▸ Directions for this task: Print only the lines from the top of the data through the line with "sc = bpy.context.scene;", both included, skipping every picture.

▸ Data shown:

-- BEGIN --

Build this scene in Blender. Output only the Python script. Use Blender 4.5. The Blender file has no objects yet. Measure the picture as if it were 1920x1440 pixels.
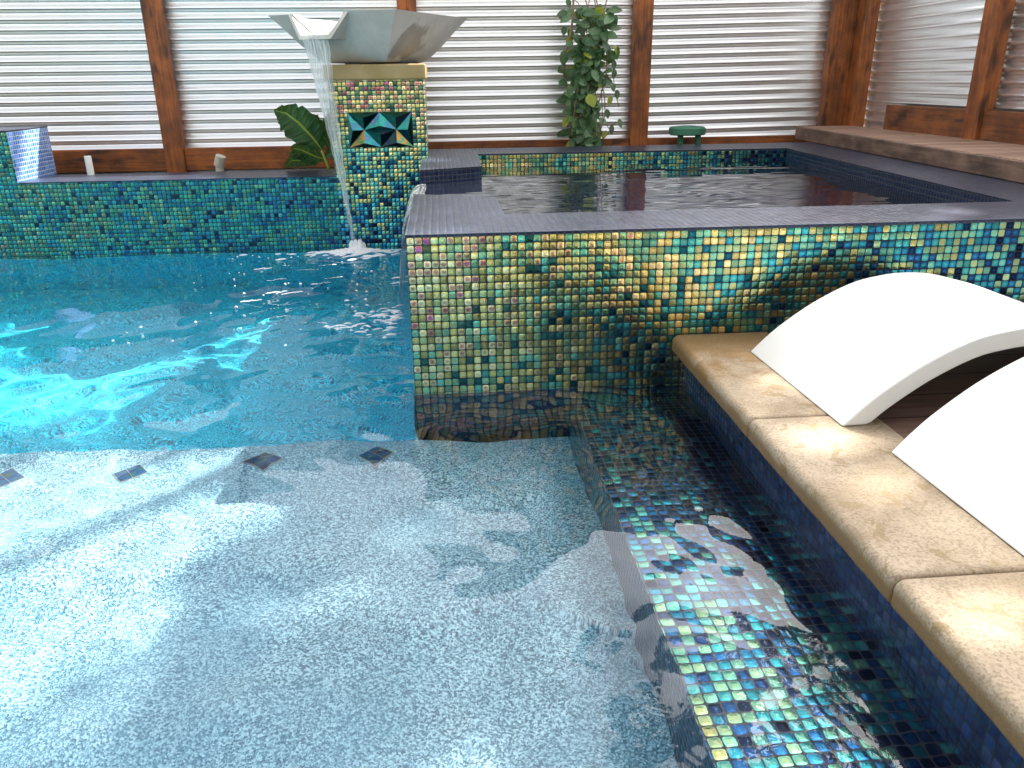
import bpy, math, random
import numpy as np
from mathutils import Vector, Matrix, noise as mnoise
random.seed(7); rng = np.random.default_rng(7)
sc = bpy.context.scene; COL = sc.collection; R = math.radians

# ------------------------------------------------------------------ helpers
ORG = {}
def tag(o, label=None, cat=None, group=None, kind=None):
    if label: o['label'] = label
    if cat: o['category'] = cat
    if group: o['group'] = group
    if kind: o['kind'] = kind
    return o
def thing(name, loc, label, cat, group=None):
    o = bpy.data.objects.new(name, None); COL.objects.link(o); o.location = loc
    o.empty_display_size = .1; ORG[o.name] = Vector(loc)
    return tag(o, label, cat, group)
class MB:
    def __init__(s): s.v = []; s.f = []; s.m = []; s.uv = []
    def add(s, vs, fs, m=0, uvs=None):
        b = len(s.v); s.v += [tuple(p) for p in vs]
        for k, f in enumerate(fs):
            s.f.append(tuple(b + i for i in f)); s.m.append(m); s.uv.append(uvs[k] if uvs else None)
    def poly(s, pts, m=0): s.add(pts, [tuple(range(len(pts)))], m)
    def prism(s, base, z0, z1, m=0, top=True, bottom=True):      # base = ccw list of (x,y)
        n = len(base)
        vs = [(x, y, z0) for x, y in base] + [(x, y, z1) for x, y in base]
        fs = [(i, (i+1) % n, n+(i+1) % n, n+i) for i in range(n)]
        if bottom: fs.append(tuple(range(n))[::-1])
        if top: fs.append(tuple(range(n, 2*n)))
        s.add(vs, fs, m)
    def box(s, x0, x1, y0, y1, z0, z1, m=0):
        s.prism([(x0, y0), (x1, y0), (x1, y1), (x0, y1)], z0, z1, m)
    def tube(s, pts, rad, n=8, m=0, cap=True):
        pts = [Vector(p) for p in pts]
        if not isinstance(rad, (list, tuple)): rad = [rad]*len(pts)
        rings = []; ref = Vector((.31, .17, .93))
        for i, p in enumerate(pts):
            d = (pts[min(i+1, len(pts)-1)] - pts[max(i-1, 0)]).normalized()
            a = d.cross(ref)
            if a.length < 1e-3: a = d.cross(Vector((1, 0, 0)))
            a.normalize(); b = d.cross(a)
            rings.append([p + rad[i]*(math.cos(2*math.pi*k/n)*a + math.sin(2*math.pi*k/n)*b) for k in range(n)])
        vs = [q for r in rings for q in r]; fs = []
        for i in range(len(pts)-1):
            for k in range(n):
                fs.append((i*n+k, i*n+(k+1) % n, (i+1)*n+(k+1) % n, (i+1)*n+k))
        if cap: fs += [tuple(range(n))[::-1], tuple(range((len(pts)-1)*n, len(pts)*n))]
        s.add(vs, fs, m)
    def build(s, name, mats, parent=None, smooth=False, loc=None, bevel=0, autosmooth=None):
        if not isinstance(mats, (list, tuple)): mats = [mats]
        org = ORG[parent.name] if parent else Vector(loc or (0, 0, 0))
        me = bpy.data.meshes.new(name)
        V = [(x-org.x, y-org.y, z-org.z) for x, y, z in s.v]
        me.from_pydata(V, [], s.f); me.update()
        for m in mats: me.materials.append(m)
        me.polygons.foreach_set('material_index', s.m)
        ul = me.uv_layers.new(name='UVMap'); dat = ul.data
        for k, p in enumerate(me.polygons):
            given = s.uv[k]; n = p.normal; ax = max(range(3), key=lambda i: abs(n[i]))
            for j, li in enumerate(p.loop_indices):
                if given: dat[li].uv = given[j]; continue
                c = s.v[me.loops[li].vertex_index]
                dat[li].uv = (c[0], c[1]) if ax == 2 else ((c[1], c[2]) if ax == 0 else (c[0], c[2]))
        if smooth: me.polygons.foreach_set('use_smooth', [True]*len(me.polygons))
        o = bpy.data.objects.new(name, me); COL.objects.link(o)
        if parent: o.parent = parent
        else: o.location = org
        ORG[o.name] = org
        if bevel:
            b = o.modifiers.new('bevel', 'BEVEL'); b.width = bevel; b.segments = 3; b.limit_method = 'ANGLE'; b.angle_limit = R(40)
        return o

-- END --

▸ Solved problem:
Build this scene in Blender. Output only the Python script. Use Blender 4.5. The Blender file has no objects yet. Measure the picture as if it were 1920x1440 pixels.
import bpy, math, random
import numpy as np
from mathutils import Vector, Matrix, noise as mnoise
random.seed(7); rng = np.random.default_rng(7)
sc = bpy.context.scene; COL = sc.collection; R = math.radians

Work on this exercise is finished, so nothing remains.